TASK DESCRIPTION
Reproduce the listing below exactly, minus its pictures.

DATA IN THIS EXERCISE

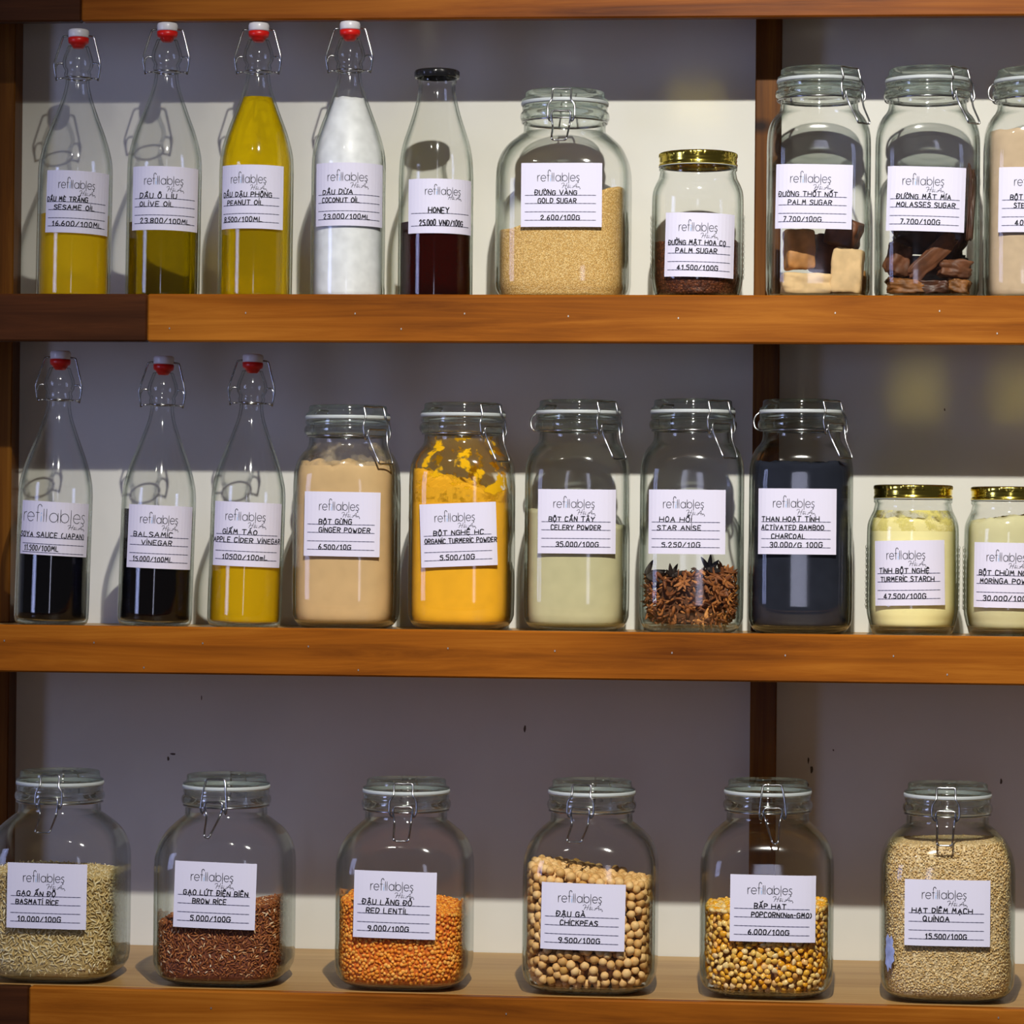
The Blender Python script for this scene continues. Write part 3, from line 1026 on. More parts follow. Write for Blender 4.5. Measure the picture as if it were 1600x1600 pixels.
def milk_bottle(px, top_py, shelf_z, Yc, label):
    v = Vessel()
    x, ztop, S = seat(px, top_py, shelf_z, Yc)
    shelf_z += 0.0004
    v.root = empty('glass_bottle', (x, Yc, shelf_z), label, 'bottle')
    H = ztop - shelf_z
    v.S, v.H, v.x, v.z0, v.Yc = S, H, x, shelf_z, Yc
    z = lambda dy: H - dy * S
    hw = 58.5 * S
    outer = [(0.0, 0.86 * hw, 2), (0.0012, 0.93 * hw, 2), (0.004, 0.975 * hw, 2), (0.008, 0.997 * hw, 2), (0.014, hw, 2), (0.05, hw, 2)]
    sh = [(z(200), hw, 2), (z(172), hw, 2), (z(158), 58 * S, 2), (z(141), 57 * S, 2), (z(116), 52.5 * S, 2), (z(91), 44.5 * S, 2), (z(71), 38 * S, 2), (z(51), 32.6 * S, 2), (z(36), 29.5 * S, 2), (z(26), 29 * S, 2)]
    neck = [(z(22), 29 * S, 2), (z(20), 30.5 * S, 2), (z(16), 30.8 * S, 2), (z(13), 30 * S, 2), (z(3), 29.5 * S, 2), (z(2.5), 28 * S, 2)]
    v.hw, v.nb = hw, 2.0
    body_glass(v, outer + dense(sh, 3) + neck, 0.0028, 0.005, 64, heel=0.005)
    b = MB()
    V, Fc = [], []
    segs = 96
    th = np.linspace(0, 2 * math.pi, segs, endpoint=False)
    prof = [(12.6, 31.5, 0), (13, 33.5, 1), (12, 35, 1), (6, 35, 1), (3, 35, 1), (1, 34, 0), (0, 31, 0), (1, 28, 0), (1, 10, 0)]
    for (d, r, kn) in prof:
        rr = (r + kn * 0.6 * np.cos(th * 12)) * S
        V.append(np.stack([rr * np.cos(th), rr * np.sin(th), np.full(segs, z(d))], 1))
    V = np.vstack(V)
    for i in range(len(prof) - 1):
        for k in range(segs):
            a, c = i * segs + k, i * segs + (k + 1) % segs
            Fc.append((a, c, c + segs, a + segs))
    Fc.append(tuple((len(prof) - 1) * segs + k for k in range(segs)))
    b.add(V, Fc)
    lid = b.build('twist_cap', M['black'], v.root)
    lid['label'] = 'black metal twist cap'
    return v


# ------------------------------------------------------------------ what is inside
def fill(v, name, mat, top, label, cat, gap=0.0006, floor_gap=0.0005, segs=96, rough=0.0, rscale=60.0, kind='stuff', inset=0.0, rings=26, sx=0.0, floor_up=0.0, flat=False):
    """solid content of a vessel up to top(x, y) (height above the shelf, local metres)"""
    z0 = v.zin + floor_gap + inset + floor_up
    segs = v.segs
    th = np.linspace(0, 2 * math.pi, segs, endpoint=False) - math.pi / 2

    def rr(z, t):
        n = v.nin(z)
        hw = np.maximum(v.rin(np.maximum(z - inset, v.zin)) - gap - inset, 0.001)
        return hw / (np.abs(np.cos(t)) ** n + np.abs(np.sin(t)) ** n) ** (1 / n)

    def tp(x, y):
        h = top(x, y)
        if rough: h += rough * noise.fractal(Vector((x * rscale, y * rscale, v.x * 37)), 1.0, 2.0, 4)
        return h
    V = []
    htop = []
    for t in th:
        zz = 0.08
        for _ in range(6):
            r = rr(zz, t)
            zz = max(tp(r * math.cos(t), r * math.sin(t)), z0 + 0.002)
        htop.append(zz)
    htop = np.array(htop)
    f = np.concatenate([np.linspace(0, 0.12, 8) , np.linspace(0.12, 1, rings)[1:]])
    heel = 0.012
    for q in f:
        z = z0 + q * (htop - z0)
        r = rr(z, th)
        V.append(np.stack([r * np.cos(th) + sx, r * np.sin(th), z], 1))
    nr = len(V)
    redge = rr(htop, th)
    for q in (0.97, 0.9, 0.8, 0.68, 0.55, 0.42, 0.28, 0.14):
        x, y = redge * q * np.cos(th), redge * q * np.sin(th)
        hz = np.array([tp(a, c) for a, c in zip(x, y)])
        V.append(np.stack([x + sx, y, hz], 1))
    nr = len(V)
    V = np.vstack(V + [np.array([[sx, 0, tp(0, 0)], [sx, 0, z0]])])
    Fc = []
    for i in range(nr - 1):
        for k in range(segs):
            a, c = i * segs + k, i * segs + (k + 1) % segs
            Fc.append((a, c, c + segs, a + segs))
    o = (nr - 1) * segs
    ct, cb = nr * segs, nr * segs + 1
    Fc += [(ct, o + k, o + (k + 1) % segs) for k in range(segs)]
    Fc += [(cb, (k + 1) % segs, k) for k in range(segs)]
    b = MB()
    b.add(V, Fc)
    ob = b.build(name, mat, None, loc=(v.x, v.Yc, v.z0))
    ob.rotation_euler = v.root.rotation_euler
    tag(ob, label, cat, kind=kind)
    v.fillrr, v.filltp = rr, tp
    return ob


def level(v, py, px=None, py2=None, px2=None):
    """height above the shelf of a level seen at py (two points give a slope along x)"""
    p = unproj(px if px is not None else 800, py, v.Yc - v.hw * 0.9)
    z1 = p[2] - v.z0
    if py2 is None:
        return lambda x, y: z1
    q = unproj(px2, py2, v.Yc - v.hw * 0.9)
    z2 = q[2] - v.z0
    a, c = p[0] - v.x, q[0] - v.x
    return lambda x, y: z1 + (z2 - z1) * (min(max(x, min(a, c)), max(a, c)) - a) / (c - a)


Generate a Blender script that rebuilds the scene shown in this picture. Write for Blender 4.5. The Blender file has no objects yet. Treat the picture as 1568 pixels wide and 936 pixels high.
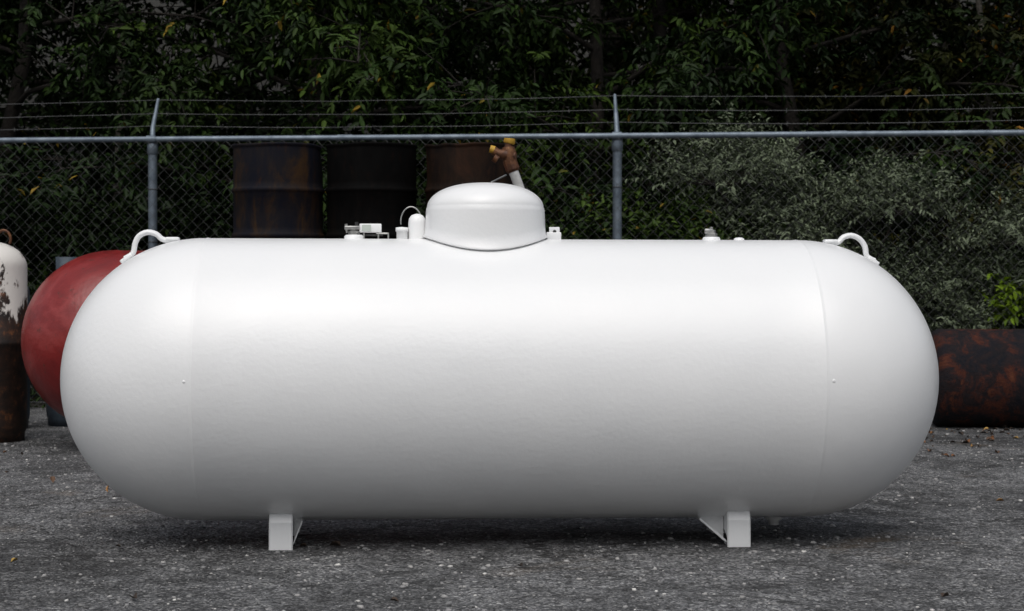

EXERCISE OUTPUT
The Blender Python script for this scene continues. Write part 3, from line 1026 on. More parts follow. Write for Blender 4.5. Measure the picture as if it were 1600x1600 pixels.
def milk_bottle(px, top_py, shelf_z, Yc, label):
    v = Vessel()
    x, ztop, S = seat(px, top_py, shelf_z, Yc)
    shelf_z += 0.0004
    v.root = empty('glass_bottle', (x, Yc, shelf_z), label, 'bottle')
    H = ztop - shelf_z
    v.S, v.H, v.x, v.z0, v.Yc = S, H, x, shelf_z, Yc
    z = lambda dy: H - dy * S
    hw = 58.5 * S
    outer = [(0.0, 0.86 * hw, 2), (0.0012, 0.93 * hw, 2), (0.004, 0.975 * hw, 2), (0.008, 0.997 * hw, 2), (0.014, hw, 2), (0.05, hw, 2)]
    sh = [(z(200), hw, 2), (z(172), hw, 2), (z(158), 58 * S, 2), (z(141), 57 * S, 2), (z(116), 52.5 * S, 2), (z(91), 44.5 * S, 2), (z(71), 38 * S, 2), (z(51), 32.6 * S, 2), (z(36), 29.5 * S, 2), (z(26), 29 * S, 2)]
    neck = [(z(22), 29 * S, 2), (z(20), 30.5 * S, 2), (z(16), 30.8 * S, 2), (z(13), 30 * S, 2), (z(3), 29.5 * S, 2), (z(2.5), 28 * S, 2)]
    v.hw, v.nb = hw, 2.0
    body_glass(v, outer + dense(sh, 3) + neck, 0.0028, 0.005, 64, heel=0.005)
    b = MB()
    V, Fc = [], []
    segs = 96
    th = np.linspace(0, 2 * math.pi, segs, endpoint=False)
    prof = [(12.6, 31.5, 0), (13, 33.5, 1), (12, 35, 1), (6, 35, 1), (3, 35, 1), (1, 34, 0), (0, 31, 0), (1, 28, 0), (1, 10, 0)]
    for (d, r, kn) in prof:
        rr = (r + kn * 0.6 * np.cos(th * 12)) * S
        V.append(np.stack([rr * np.cos(th), rr * np.sin(th), np.full(segs, z(d))], 1))
    V = np.vstack(V)
    for i in range(len(prof) - 1):
        for k in range(segs):
            a, c = i * segs + k, i * segs + (k + 1) % segs
            Fc.append((a, c, c + segs, a + segs))
    Fc.append(tuple((len(prof) - 1) * segs + k for k in range(segs)))
    b.add(V, Fc)
    lid = b.build('twist_cap', M['black'], v.root)
    lid['label'] = 'black metal twist cap'
    return v


# ------------------------------------------------------------------ what is inside
def fill(v, name, mat, top, label, cat, gap=0.0006, floor_gap=0.0005, segs=96, rough=0.0, rscale=60.0, kind='stuff', inset=0.0, rings=26, sx=0.0, floor_up=0.0, flat=False):
    """solid content of a vessel up to top(x, y) (height above the shelf, local metres)"""
    z0 = v.zin + floor_gap + inset + floor_up
    segs = v.segs
    th = np.linspace(0, 2 * math.pi, segs, endpoint=False) - math.pi / 2

    def rr(z, t):
        n = v.nin(z)
        hw = np.maximum(v.rin(np.maximum(z - inset, v.zin)) - gap - inset, 0.001)
        return hw / (np.abs(np.cos(t)) ** n + np.abs(np.sin(t)) ** n) ** (1 / n)

    def tp(x, y):
        h = top(x, y)
        if rough: h += rough * noise.fractal(Vector((x * rscale, y * rscale, v.x * 37)), 1.0, 2.0, 4)
        return h
    V = []
    htop = []
    for t in th:
        zz = 0.08
        for _ in range(6):
            r = rr(zz, t)
            zz = max(tp(r * math.cos(t), r * math.sin(t)), z0 + 0.002)
        htop.append(zz)
    htop = np.array(htop)
    f = np.concatenate([np.linspace(0, 0.12, 8) , np.linspace(0.12, 1, rings)[1:]])
    heel = 0.012
    for q in f:
        z = z0 + q * (htop - z0)
        r = rr(z, th)
        V.append(np.stack([r * np.cos(th) + sx, r * np.sin(th), z], 1))
    nr = len(V)
    redge = rr(htop, th)
    for q in (0.97, 0.9, 0.8, 0.68, 0.55, 0.42, 0.28, 0.14):
        x, y = redge * q * np.cos(th), redge * q * np.sin(th)
        hz = np.array([tp(a, c) for a, c in zip(x, y)])
        V.append(np.stack([x + sx, y, hz], 1))
    nr = len(V)
    V = np.vstack(V + [np.array([[sx, 0, tp(0, 0)], [sx, 0, z0]])])
    Fc = []
    for i in range(nr - 1):
        for k in range(segs):
            a, c = i * segs + k, i * segs + (k + 1) % segs
            Fc.append((a, c, c + segs, a + segs))
    o = (nr - 1) * segs
    ct, cb = nr * segs, nr * segs + 1
    Fc += [(ct, o + k, o + (k + 1) % segs) for k in range(segs)]
    Fc += [(cb, (k + 1) % segs, k) for k in range(segs)]
    b = MB()
    b.add(V, Fc)
    ob = b.build(name, mat, None, loc=(v.x, v.Yc, v.z0))
    ob.rotation_euler = v.root.rotation_euler
    tag(ob, label, cat, kind=kind)
    v.fillrr, v.filltp = rr, tp
    return ob


def level(v, py, px=None, py2=None, px2=None):
    """height above the shelf of a level seen at py (two points give a slope along x)"""
    p = unproj(px if px is not None else 800, py, v.Yc - v.hw * 0.9)
    z1 = p[2] - v.z0
    if py2 is None:
        return lambda x, y: z1
    q = unproj(px2, py2, v.Yc - v.hw * 0.9)
    z2 = q[2] - v.z0
    a, c = p[0] - v.x, q[0] - v.x
    return lambda x, y: z1 + (z2 - z1) * (min(max(x, min(a, c)), max(a, c)) - a) / (c - a)


Generate a Blender script that rebuilds the scene shown in this picture. Write for Blender 4.5. The Blender file has no objects yet. Treat the picture as 1568 pixels wide and 936 pixels high.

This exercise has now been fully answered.